Mohamad Amin, propriétaire de l’agence Al-Iman pour les voitures d’occasion, pointe les commerçants du doigt. « Les commerçants sont la raison principale de la surfacturation. En 2013, on pouvait acquérir une Hyundai Elantra à 118 000 L.E., alors qu’aujourd’hui, ce modèle coûte 220 000 L.E. La différence est énorme, c’est tout à fait un autre budget », s’insurge-t-il. « Il est impossible de connaître exactement le volume total des transactions. Il est difficile de calculer les revenus annuels, parce que c’est un marché qui devient de plus en plus aléatoire suite à la hausse vertigineuse des prix. Je viens de Charqiya toutes les semaines. Parfois, je fais une bonne affaire et parfois rien du tout. Ces jours-ci, les conditions sont très mauvaises et frustrantes », explique Mohamad Amin. En fait, les murailles du souk séparent deux genres de commerçants, soit les grands commerçants et propriétaires d’agences spécialisées dans les voitures d’occasion à l’intérieur, et les commerçants informels, que l’on retrouve tout au long de la rue Zaker Hussein, menant au souq.

Alternatives au souk

Depuis une décennie, les sites Internet relatifs au marché de l’automobile d’occasion se sont propagés. « Les sites apparus sur la toile sont nombreux, tels qu’OLX et Contact. Internet étant un monde virtuel, cela se répercute sur les transactions, et l’on y est dupé plus facilement. Après des expériences non satisfaisantes sur Internet, les clients préfèrent donc examiner eux-mêmes le produit qu’ils désirent acheter », raconte Abou-Zeid. Cependant, il dit être parfois obligé de recourir aux offres de la toile, afin de diversifier ses sources et faire face à la récession. Bien qu’il se soit spécialisé dans les automobiles peu usées, il a décidé d’offrir à ses clients d’acheter leurs véhicules plus anciens. Son agence achète ensuite le modèle selon le budget du client et garantit un versement à crédit sur deux ans. L’agence joue dès lors un rôle d’intermédiaire avec les concessionnaires des grandes marques, qui ont commencé eux aussi à investir dans les véhicules d’occasion pour sortir de l’impasse économique.

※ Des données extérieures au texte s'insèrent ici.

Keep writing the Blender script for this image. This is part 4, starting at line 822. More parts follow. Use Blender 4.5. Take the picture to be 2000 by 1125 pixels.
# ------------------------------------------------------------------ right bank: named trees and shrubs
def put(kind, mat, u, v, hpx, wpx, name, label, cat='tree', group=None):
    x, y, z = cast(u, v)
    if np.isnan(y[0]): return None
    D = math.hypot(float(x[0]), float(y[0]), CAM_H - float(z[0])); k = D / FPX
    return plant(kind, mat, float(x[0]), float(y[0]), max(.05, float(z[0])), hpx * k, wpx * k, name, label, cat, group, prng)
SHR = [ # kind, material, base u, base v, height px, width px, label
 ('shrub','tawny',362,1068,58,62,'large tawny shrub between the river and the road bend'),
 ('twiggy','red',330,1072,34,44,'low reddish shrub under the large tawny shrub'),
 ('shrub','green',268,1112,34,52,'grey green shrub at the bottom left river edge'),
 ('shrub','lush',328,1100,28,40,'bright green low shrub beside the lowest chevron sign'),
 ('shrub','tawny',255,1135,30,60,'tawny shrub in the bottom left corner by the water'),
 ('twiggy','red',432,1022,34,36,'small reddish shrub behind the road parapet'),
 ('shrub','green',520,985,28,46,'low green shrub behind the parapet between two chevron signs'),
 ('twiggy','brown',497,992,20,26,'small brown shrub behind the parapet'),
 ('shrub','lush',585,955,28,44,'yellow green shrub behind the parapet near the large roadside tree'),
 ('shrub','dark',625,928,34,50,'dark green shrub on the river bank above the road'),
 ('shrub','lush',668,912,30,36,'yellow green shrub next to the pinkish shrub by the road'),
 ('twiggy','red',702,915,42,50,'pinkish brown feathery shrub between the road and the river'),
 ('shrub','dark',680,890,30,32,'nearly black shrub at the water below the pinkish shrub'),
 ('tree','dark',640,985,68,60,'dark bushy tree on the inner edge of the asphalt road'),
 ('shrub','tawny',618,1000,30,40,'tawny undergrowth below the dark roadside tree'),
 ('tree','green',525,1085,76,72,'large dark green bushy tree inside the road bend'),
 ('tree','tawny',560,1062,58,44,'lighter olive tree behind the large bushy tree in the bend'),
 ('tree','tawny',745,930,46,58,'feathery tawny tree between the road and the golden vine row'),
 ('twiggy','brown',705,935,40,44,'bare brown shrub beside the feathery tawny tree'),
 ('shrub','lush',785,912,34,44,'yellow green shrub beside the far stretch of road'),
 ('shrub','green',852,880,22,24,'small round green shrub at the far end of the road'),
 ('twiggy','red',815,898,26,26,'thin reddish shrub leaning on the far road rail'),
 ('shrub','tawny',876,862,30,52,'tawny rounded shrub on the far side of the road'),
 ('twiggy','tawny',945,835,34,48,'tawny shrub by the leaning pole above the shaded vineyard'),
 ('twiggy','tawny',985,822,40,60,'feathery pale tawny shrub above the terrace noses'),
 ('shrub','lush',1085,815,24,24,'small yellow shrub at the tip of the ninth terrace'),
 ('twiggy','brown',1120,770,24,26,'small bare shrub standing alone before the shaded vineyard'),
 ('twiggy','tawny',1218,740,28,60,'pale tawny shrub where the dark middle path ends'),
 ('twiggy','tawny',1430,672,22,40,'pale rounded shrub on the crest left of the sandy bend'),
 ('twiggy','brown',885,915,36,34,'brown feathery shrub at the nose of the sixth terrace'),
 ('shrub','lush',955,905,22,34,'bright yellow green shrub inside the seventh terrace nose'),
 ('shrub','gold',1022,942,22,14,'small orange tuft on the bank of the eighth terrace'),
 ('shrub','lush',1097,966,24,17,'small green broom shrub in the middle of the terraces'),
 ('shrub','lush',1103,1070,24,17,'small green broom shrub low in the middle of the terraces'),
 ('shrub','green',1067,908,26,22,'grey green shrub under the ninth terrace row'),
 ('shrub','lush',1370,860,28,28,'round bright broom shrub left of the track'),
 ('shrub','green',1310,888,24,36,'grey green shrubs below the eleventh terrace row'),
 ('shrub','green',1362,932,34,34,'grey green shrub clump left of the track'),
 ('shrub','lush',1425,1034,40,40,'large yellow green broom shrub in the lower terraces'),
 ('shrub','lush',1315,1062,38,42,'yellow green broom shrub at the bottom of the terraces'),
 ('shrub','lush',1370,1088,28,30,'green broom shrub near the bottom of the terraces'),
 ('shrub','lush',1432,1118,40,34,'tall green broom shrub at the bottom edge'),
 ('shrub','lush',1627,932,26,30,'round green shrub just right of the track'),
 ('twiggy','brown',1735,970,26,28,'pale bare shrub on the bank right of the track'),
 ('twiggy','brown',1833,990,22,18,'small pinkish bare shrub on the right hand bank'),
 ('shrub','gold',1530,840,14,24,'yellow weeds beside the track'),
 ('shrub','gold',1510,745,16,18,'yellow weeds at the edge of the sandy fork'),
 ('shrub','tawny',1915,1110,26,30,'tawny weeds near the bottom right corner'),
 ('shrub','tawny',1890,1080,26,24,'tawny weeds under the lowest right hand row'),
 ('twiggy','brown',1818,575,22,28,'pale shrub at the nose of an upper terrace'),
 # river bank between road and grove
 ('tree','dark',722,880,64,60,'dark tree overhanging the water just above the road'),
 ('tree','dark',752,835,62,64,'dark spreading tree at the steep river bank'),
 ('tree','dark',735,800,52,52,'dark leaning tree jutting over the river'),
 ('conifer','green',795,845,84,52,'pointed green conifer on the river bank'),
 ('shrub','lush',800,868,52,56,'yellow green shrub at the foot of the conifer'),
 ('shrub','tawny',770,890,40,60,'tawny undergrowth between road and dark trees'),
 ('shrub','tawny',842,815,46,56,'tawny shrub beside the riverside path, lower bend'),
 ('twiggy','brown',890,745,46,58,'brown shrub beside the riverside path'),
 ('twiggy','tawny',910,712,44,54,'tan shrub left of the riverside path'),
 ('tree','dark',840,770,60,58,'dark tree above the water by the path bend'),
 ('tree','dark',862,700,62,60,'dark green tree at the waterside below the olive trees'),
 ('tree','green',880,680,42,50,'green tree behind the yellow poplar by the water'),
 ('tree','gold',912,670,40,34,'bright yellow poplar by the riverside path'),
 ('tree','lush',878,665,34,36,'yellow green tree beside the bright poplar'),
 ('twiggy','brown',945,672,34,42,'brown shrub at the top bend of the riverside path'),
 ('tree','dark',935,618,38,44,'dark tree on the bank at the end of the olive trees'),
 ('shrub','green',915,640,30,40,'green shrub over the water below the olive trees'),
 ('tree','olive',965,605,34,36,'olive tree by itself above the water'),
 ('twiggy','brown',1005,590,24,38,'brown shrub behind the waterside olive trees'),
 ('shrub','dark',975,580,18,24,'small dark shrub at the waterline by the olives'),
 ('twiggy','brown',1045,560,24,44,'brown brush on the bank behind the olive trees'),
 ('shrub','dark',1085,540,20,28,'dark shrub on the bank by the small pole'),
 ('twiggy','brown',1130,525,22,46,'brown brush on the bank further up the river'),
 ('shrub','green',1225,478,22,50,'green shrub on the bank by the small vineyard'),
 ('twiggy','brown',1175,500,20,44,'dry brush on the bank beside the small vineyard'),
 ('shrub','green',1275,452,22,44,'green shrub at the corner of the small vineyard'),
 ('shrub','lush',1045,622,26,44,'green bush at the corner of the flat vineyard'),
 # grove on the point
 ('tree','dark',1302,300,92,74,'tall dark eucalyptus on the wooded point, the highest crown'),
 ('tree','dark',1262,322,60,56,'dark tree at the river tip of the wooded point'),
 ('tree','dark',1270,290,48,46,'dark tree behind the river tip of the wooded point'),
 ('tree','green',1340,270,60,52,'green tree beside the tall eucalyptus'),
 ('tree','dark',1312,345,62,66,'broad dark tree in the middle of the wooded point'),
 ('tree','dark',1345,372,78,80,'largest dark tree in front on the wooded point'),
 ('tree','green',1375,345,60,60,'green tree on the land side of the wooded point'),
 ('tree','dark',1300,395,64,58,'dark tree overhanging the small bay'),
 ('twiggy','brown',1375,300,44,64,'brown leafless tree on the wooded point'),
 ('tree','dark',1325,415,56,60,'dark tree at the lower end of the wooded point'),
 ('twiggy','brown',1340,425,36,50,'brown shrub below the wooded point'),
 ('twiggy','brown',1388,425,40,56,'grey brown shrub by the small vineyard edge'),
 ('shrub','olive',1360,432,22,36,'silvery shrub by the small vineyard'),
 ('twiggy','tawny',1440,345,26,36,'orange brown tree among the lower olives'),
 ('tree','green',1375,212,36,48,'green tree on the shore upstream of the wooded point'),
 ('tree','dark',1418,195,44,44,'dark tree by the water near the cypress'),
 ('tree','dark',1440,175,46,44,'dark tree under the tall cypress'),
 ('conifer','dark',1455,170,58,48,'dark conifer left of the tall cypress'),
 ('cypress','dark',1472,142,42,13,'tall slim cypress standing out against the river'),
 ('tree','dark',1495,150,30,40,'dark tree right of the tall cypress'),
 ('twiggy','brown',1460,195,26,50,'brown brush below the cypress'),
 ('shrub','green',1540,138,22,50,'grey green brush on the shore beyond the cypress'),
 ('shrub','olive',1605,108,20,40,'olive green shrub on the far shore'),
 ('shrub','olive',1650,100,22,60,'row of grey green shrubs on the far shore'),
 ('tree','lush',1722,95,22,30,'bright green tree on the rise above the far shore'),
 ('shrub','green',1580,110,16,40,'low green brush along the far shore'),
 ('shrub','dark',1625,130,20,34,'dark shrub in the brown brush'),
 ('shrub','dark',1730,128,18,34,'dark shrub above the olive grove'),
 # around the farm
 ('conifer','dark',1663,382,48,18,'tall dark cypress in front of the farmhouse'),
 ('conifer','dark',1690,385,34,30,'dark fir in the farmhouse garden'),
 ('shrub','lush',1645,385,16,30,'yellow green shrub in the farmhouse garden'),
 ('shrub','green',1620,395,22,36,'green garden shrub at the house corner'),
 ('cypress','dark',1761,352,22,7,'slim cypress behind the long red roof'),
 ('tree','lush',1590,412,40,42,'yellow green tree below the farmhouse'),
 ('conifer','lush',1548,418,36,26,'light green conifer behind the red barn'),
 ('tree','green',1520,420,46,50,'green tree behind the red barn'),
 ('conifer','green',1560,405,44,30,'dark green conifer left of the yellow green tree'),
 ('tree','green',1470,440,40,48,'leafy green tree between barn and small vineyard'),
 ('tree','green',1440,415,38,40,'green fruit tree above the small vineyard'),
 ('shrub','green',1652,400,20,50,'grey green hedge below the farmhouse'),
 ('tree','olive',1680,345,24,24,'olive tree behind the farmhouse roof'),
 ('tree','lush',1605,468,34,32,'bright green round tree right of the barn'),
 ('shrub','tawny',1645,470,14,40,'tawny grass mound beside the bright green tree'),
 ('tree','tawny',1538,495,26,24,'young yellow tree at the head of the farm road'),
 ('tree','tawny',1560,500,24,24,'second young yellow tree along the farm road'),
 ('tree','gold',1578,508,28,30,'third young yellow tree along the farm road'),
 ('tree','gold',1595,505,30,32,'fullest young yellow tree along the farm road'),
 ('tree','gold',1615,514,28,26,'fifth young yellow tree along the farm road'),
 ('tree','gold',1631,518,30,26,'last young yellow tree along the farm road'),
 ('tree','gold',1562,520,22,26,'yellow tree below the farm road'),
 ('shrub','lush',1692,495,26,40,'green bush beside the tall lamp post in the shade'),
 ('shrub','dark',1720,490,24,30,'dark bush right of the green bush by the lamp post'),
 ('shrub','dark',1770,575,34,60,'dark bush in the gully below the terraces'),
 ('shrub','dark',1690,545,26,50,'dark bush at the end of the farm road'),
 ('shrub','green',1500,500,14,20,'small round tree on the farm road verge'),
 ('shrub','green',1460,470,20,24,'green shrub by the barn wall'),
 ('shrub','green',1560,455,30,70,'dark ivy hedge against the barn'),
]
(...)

Les commerçants, les distributeurs et les concessionnaires sont des cercles qui s’enchevêtrent et se répartissent les parts du gâteau. Les agences des grandes marques sont rentrées de plain-pied dans ce marché, à travers ce qu’elles appellent le Trade In. Ainsi, les marques telles que Toyota, Hyundai et BMW pratiquent la vente et l’achat de voitures d’occasion à certaines conditions : elles n’opèrent pas sur des modèles de plus de 10 ans et donnent aux acheteurs une garantie de 3 à 6 mois. Selon Abou-Zeid, lorsque les agences des grandes marques peinent à vendre ces voitures, elles s’adressent aux agences de seconde main. D’autres clients, tel Ahmad Abdel-Sattar, expert de l’industrie automobile et ancien distributeur agréé de Fiat en Egypte, estime que le marché des voitures d’occasion arrivera à saturation. « Je suis un fan de BMW. Tous les deux ans, j’échangeais mon modèle contre le nouveau et je payais approximativement 100 000 L.E., selon les règles du Trade In. Aujourd’hui, je devrais payer 800 000 L.E. Cela m’est impossible ».

Qui dit Bourse, dit spéculation, et donc soumission aux règles de la demande et de l’offre. Plus les conditions économiques deviennent difficiles, plus le marché devient incertain. On note toutefois aussi des évolutions positives. En effet, la conjoncture n’a pas empêché souk Al-Acher d’acquérir un caractère de bourse mondiale pour le marché des véhicules utilisés. « Certains pays, comme l’Allemagne, interdisent l’échange des modèles des années 1990. Nous avons en Egypte un réseau de distributeurs qui les importent. Tout trouve client en Egypte, même les voitures totalement usées, qui sont utilisées dans les zones excentrées et les régions défavorisées », explique Mohamad Amin, propriétaire de l’agence Al-Iman. Une note positive pour ce marché, en attendant le retour des jours meilleurs.